O mundo abandonou os refugiados sírios. A acusação é da Amnistia Internacional, que, em vésperas de uma conferência da ONU sobre a situação síria, elaborou um novo relatório sobre o estado dos mais de 10 milhões de sírios que, desde novembro de 2011, já foram forçados a abandonar as suas casas em consequência da guerra civil.
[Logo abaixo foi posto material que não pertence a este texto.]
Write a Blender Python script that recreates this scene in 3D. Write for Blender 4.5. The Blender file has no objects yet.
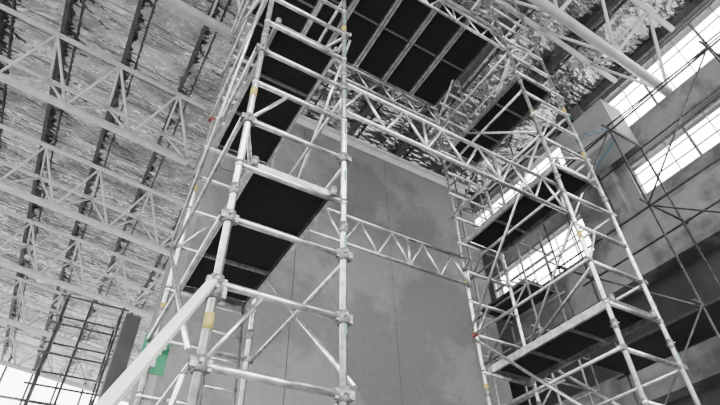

E o cenário não é positivo.
“O apoio da comunidade internacional é muito menor do que o necessário”, lê-se no documento, que refere que “um dos pontos mais urgentes é o realojamento dos refugiados”, mas, neste campo, a grande maioria dos países mundiais não tem feito o suficiente. “O número de locais de realojamento oferecidos é vergonhosamente baixo”, acusa a Amnistia Internacional.
“Pela primeira vez desde a Segunda Guerra Mundial, o número de pessoas forçadas a sair das suas casas ultrapassou os 50 milhões. Um em cada cinco refugiados é sírio”, sublinha o relatório, que não hesita em classificar a crise da Síria como a “pior de uma geração”.
Dos cerca de 10 milhões de refugiados sírios, 6,5 milhões viram-se obrigados a sair de suas casas mas mantiveram-se em território nacional, enquanto quatro milhões procuraram noutros países a segurança que lhes faltava na Síria. E a esmagadora maioria desses refugiados está concentrada em apenas cinco países, todos vizinhos: Turquia, Líbano, Jordânia, Iraque e Egito. O objetivo da Amnistia Internacional é que, até ao fim de 2016, 10% dos refugiados que estão nestes países tenham uma solução de realojamento efetiva.
No Líbano, por exemplo, o número de refugiados da Síria já representa mais de 25% do total da população do país. Essa concentração leva a Amnistia Internacional a pedir urgência numa resposta mais efetiva de outros países, nomeadamente dos que compõem o Conselho de Cooperação do Golfo (CCG), que inclui o Bahrain, o Kuwait, o Qatar, Omã, Arábia Saudita e Emirados Árabes Unidos. Em três anos, nenhum destes países colocou qualquer local de realojamento à disposição de refugiados da Síria, situação que a organização apelida de “chocante”.
“Já não é razoável que os países vizinhos da Síria continuem a providenciar refúgio àqueles que fogem à guerra sem uma cooperação e assistência internacionais substancialmente aumentadas”, afirma o relatório.
“A falta de generosidade é chocante”
Se os países do Golfo não ficam bem na fotografia, os grandes da Europa também não. Juntos, Reino Unido, França, Polónia, Itália e Espanha – os maiores países da União Europeia (UE), se excluirmos a Alemanha – apenas têm disponíveis dois mil locais de realojamento, uma situação que para Teresa Pina, diretora executiva da Amnistia Internacional em Portugal, só merece um comentário: “Chocante”.
“Nada disto faz sentido. Estes cinco grandes países da UE têm tido uma resposta chocante, desconcertante. A falta de generosidade é chocante”, repete.
Dentro do espaço europeu, a Suécia e a Alemanha estão na linha da frente da receção de refugiados sírios. Desde novembro de 2011, a Suécia recebeu 50.235 pedidos de asilo e disponibilizou 1.200 locais de realojamento. Já a Alemanha pôs 30 mil destes locais à disposição, tendo recebido 46.265 pedidos de asilo.
No último ano, Portugal recebeu 15 pedidos de asilo humanitário e tem 23 locais de realojamento disponíveis, bem como um conjunto de 70 bolsas universitárias. “Em comparação com os cinco maiores países da UE, [a resposta portuguesa] é equilibrada”, comenta Teresa Pina, para quem este relatório é, acima de tudo, “uma forma de pressão” à comunidade internacional para que ponha fim a uma “situação insustentável”.
A insustentabilidade da situação agravou-se, aliás, recentemente, com o aparecimento do autodenominado Estado Islâmico.
“O número total de sírios que chegou – e pediu asilo – aos 28 Estados-membros da União Europeia em três anos era, até ao fim de outubro, de aproximadamente 150 mil – mais ou menos o mesmo número de pessoas que chegaram à Turquia em fuga do avanço do Estado Islâmico a Kobane, no espaço de uma semana de setembro de 2014”, lê-se.
É por isso que, diz Teresa Pina, é “urgente” que o objetivo de realojar 10% de refugiados até 2016 seja cumprido. “Não se compreende que estas pessoas estejam entregues a si próprias”, resume.